The joy of watching slice-of-life movies is the ease with which the viewer can slip into the shoes of the characters. There is hope and despair, comedy and tragedy, interesting events and ... well, thought provoking silent moments - just like our lives. Alexander Payne's 'About Schmidt' deals with a life that's typical small town, square state middle America, but we can see ourselves in Schmidt's mirror. The force of this movie lies in it's simplicity.

Warren Schmidt, a retired insurance company executive from Nebraska stares at the void that is his past and future. He's sixty-six years old, he's just lost his wife, emotionally and physically distant from his daughter, he wonders what's the meaning and purpose of his stay on the planet. Deep inside he's afraid that his existence of six decades is pointless and saddened at the prospects of his future.
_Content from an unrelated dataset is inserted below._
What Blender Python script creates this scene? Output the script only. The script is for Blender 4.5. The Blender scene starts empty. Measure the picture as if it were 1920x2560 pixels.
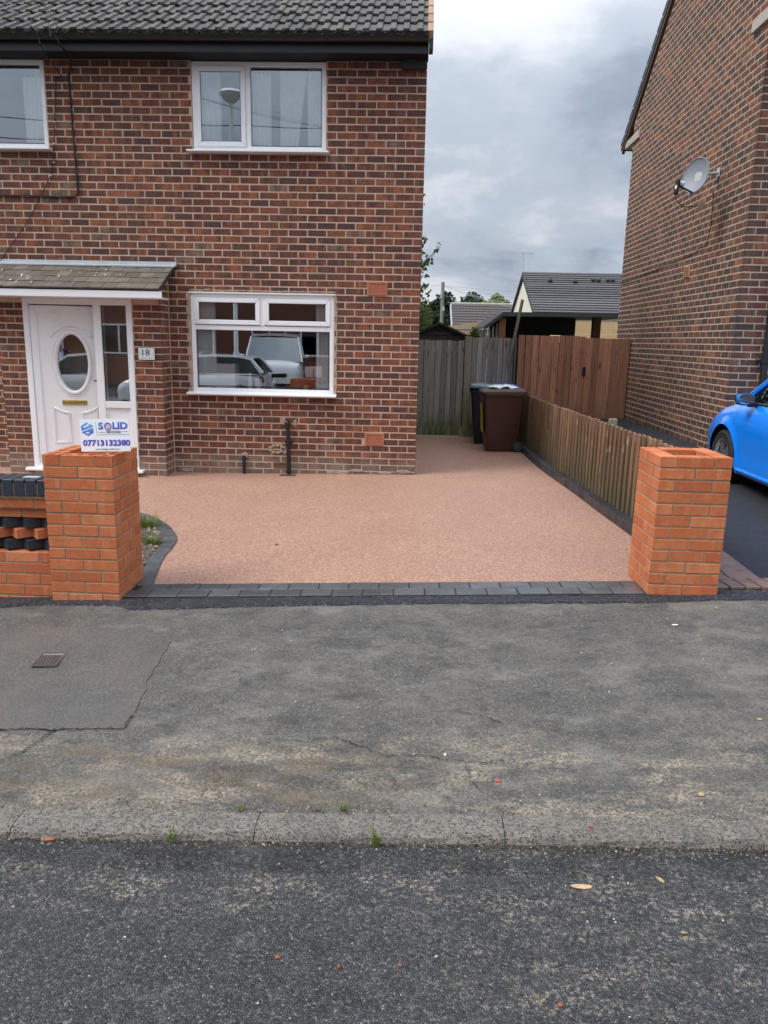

To fill this void, Warren adopts a boy in Tanzania through a child help programme, through which he'll send money every month for the boy's education and other basic social requirements. His letters to Ngudu, his foster son, are the means of his emotional ventilation where he expresses how he doesn't love his wife, and later, when she dies, how he misses her. He's also not happy with the younger generations's attitude: his replacement at the insurance company is cocky and values his degree over Warren's experience is just one case.

His daughter's about to get married and he's not happy with her choice of groom. He tries to stop her, but he's too late to impress his words upon her. Though he feels that his daughter could find a better man - intellectually and financially, he doesn't realize that emotional compatibility is the key to a successful relationship, which he didn't share with his wife. At one point he finds a woman with whom he'd spent less than an hour to be more understanding than his wife of forty two years.

Jack Nicholson very adroitly plays Schmidt - there is such control in his expressions that you can teach a young actor with this performance. He's almost in every scene and carries the movie all by himself until Kathy Bates (his son-in-law's mother) steps in and steals the show. Alexander Payne's direction is very natural and believable - not a false step, not a bad dialogue and creates a sympathy for Schmidt inspite of the character's weaknesses.

The movie has elements that are mish-mashed of road-trip, end-life crisis, satire and cynicism. But I think of it as an exercise in character study: we are allowed to observe the old man who is retired from a job of repute who thinks he's done nothing useful with his life; who is bad at managing his daily requirements all by himself; who can't express his love for his daughter and at the same time wants to be loved; and finds solace, peace and happiness in a boy who accepts him as his foster father.

1 Responses to “About Schmidt - Movie Review”

  1. # Anonymous Arvind

    just read a review of "A Spot of Bother" by mark haddon in nyt. thought there was some overlap in the storylines.